Windows (again, like the other OSes) sets up the tables for the first part of the address space, but does NOT associate any memory with them. From the viewpoint of a user program, those addresses simply should never be used.
That gets us back to my uncertainty about what OlyDbg is giving you when you ask it to read from address 0x21. That address simply doesn't refer to any real data -- never has and never will.
What others have said is true as well: a debugger will usually use some OS functions (E.g. ReadProcessMemory and WriteProcessMemory, among others under Windows) to get access to things that you can't read or write directly. These will let you read and write memory in another process, which isn't directly accessible by a normal pointer. Neither of those would help in trying to read from address 0x21 though -- that address doesn't refer to any real memory in any process.
You can only use a pointer that points to an actual object.
If you don't have an object at address 0x00000021, this won't work.

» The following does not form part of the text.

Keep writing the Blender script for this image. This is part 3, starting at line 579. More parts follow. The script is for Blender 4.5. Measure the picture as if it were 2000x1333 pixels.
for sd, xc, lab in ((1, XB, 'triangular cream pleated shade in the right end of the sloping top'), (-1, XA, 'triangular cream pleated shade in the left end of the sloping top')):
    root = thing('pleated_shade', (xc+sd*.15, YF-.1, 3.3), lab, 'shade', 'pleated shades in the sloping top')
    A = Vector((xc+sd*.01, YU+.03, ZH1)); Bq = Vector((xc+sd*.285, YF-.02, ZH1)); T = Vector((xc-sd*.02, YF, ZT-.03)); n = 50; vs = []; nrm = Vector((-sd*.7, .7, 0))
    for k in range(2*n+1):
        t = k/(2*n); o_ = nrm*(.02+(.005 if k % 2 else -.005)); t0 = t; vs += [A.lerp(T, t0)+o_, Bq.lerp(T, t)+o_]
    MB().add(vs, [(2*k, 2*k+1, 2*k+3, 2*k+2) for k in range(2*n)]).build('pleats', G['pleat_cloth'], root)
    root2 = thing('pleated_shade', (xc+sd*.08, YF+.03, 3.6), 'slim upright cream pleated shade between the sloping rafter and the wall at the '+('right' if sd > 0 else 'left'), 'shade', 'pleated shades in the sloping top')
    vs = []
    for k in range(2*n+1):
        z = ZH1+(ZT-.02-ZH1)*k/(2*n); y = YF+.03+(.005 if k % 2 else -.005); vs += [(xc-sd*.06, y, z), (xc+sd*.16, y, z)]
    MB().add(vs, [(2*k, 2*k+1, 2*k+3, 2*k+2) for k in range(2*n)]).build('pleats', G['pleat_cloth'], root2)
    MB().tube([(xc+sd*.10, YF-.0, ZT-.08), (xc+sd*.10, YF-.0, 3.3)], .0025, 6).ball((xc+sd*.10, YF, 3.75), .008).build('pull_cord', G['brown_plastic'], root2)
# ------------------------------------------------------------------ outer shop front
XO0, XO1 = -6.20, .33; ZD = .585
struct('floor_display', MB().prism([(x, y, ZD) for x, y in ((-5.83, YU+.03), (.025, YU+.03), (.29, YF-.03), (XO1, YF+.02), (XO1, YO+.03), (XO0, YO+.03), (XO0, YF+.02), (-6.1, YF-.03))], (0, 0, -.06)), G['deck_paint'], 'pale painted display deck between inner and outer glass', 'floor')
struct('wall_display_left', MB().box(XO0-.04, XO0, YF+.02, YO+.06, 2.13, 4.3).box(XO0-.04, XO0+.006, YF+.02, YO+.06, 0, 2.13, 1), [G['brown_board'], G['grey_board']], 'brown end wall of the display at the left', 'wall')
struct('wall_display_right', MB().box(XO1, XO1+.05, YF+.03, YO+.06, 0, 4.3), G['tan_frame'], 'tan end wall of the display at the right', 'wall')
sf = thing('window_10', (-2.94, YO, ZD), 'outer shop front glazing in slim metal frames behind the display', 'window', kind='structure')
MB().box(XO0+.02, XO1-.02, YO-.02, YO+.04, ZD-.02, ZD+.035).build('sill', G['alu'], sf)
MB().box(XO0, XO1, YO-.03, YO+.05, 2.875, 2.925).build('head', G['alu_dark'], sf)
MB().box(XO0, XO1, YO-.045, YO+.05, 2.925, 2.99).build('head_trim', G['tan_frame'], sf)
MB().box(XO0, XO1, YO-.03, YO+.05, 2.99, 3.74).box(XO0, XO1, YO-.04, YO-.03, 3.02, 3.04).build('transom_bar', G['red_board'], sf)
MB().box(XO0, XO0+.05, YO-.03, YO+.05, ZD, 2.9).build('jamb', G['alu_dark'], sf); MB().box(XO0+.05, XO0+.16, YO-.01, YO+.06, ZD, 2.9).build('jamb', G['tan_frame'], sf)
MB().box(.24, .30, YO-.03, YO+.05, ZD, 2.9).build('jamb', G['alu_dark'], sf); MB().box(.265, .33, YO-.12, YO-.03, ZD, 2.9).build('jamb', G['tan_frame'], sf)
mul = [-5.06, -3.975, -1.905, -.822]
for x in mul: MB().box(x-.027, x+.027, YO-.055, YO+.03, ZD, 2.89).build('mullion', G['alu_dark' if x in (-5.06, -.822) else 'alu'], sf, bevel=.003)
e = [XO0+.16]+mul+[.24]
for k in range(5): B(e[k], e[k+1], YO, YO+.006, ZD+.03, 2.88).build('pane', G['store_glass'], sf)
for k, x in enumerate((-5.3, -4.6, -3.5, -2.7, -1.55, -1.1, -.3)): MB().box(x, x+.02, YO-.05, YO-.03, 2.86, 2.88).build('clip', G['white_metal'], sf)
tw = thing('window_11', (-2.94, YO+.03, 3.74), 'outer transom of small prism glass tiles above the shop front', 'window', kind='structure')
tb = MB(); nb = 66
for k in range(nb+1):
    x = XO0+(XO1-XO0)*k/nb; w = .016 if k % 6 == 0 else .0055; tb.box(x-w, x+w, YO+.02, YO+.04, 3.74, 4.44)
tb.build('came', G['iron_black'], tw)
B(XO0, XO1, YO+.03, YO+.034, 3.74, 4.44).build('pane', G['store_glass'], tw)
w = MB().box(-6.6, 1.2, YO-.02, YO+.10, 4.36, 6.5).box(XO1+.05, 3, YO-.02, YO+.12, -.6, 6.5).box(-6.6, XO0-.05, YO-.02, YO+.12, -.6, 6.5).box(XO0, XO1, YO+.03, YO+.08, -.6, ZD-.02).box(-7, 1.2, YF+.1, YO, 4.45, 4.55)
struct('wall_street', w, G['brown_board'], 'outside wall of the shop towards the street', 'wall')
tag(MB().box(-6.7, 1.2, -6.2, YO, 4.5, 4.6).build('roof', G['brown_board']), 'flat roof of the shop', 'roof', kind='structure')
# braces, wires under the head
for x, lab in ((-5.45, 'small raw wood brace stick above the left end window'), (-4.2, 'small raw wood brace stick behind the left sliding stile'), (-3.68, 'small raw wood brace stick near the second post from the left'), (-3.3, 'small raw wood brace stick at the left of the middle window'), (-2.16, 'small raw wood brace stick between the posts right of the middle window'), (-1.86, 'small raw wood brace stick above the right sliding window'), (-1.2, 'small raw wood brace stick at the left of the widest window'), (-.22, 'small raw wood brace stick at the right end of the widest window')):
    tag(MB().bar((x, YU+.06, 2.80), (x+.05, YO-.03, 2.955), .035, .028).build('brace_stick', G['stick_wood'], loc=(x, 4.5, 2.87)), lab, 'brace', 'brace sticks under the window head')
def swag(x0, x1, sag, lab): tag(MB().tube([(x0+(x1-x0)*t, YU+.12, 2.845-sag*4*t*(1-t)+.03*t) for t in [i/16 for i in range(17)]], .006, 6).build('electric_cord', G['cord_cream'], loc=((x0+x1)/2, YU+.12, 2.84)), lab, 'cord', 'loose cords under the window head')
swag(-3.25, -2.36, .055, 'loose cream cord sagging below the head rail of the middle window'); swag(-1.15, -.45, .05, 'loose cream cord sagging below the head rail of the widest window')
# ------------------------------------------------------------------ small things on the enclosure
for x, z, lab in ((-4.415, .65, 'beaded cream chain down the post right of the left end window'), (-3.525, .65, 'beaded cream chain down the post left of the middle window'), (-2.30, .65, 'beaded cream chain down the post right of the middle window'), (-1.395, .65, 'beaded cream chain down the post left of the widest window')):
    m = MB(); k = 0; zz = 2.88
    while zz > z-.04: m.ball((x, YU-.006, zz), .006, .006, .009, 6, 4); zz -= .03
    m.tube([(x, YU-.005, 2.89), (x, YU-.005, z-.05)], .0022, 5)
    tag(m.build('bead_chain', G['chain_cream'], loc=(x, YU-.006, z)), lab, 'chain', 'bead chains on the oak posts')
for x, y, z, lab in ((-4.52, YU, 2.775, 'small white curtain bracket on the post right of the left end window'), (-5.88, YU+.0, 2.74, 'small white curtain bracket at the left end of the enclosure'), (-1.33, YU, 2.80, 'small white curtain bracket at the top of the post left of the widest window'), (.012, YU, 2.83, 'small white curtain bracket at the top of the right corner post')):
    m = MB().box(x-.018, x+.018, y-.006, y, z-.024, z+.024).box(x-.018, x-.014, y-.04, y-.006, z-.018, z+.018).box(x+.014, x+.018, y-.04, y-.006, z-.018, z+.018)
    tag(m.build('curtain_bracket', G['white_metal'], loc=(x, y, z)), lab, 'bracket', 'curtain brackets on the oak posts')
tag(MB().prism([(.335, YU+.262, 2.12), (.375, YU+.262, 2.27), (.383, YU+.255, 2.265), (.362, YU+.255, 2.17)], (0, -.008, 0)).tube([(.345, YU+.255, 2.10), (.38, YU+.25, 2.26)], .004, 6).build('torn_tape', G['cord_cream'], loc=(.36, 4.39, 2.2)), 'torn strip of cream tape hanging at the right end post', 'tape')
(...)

If you want to create an object on the free store (the heap), you need to do so using new:
int* address = new int;
*address = 42;
cout << *address;
delete address;
When your program is running on an operating system that provides virtual memory (Windows, *nix, OS X) Not all addresses are backed by memory. CPU's that support virtual memory use something called Page Tables to control which address refer to memory. The size of an individual page is usually 4096 bytes, but that does vary and is likely to be larger in the future.
The API's that you use to query the page tables isn't part of the standard C/C++ runtime, so you will need to use operating system specific functions to know which adresses are OK to read from and which will cause you to fault. On Windows you would use VirtualQuery to find out if a given address can be read, written, executed, or any/none of the above.
You can't just read data from an arbitrary address in memory.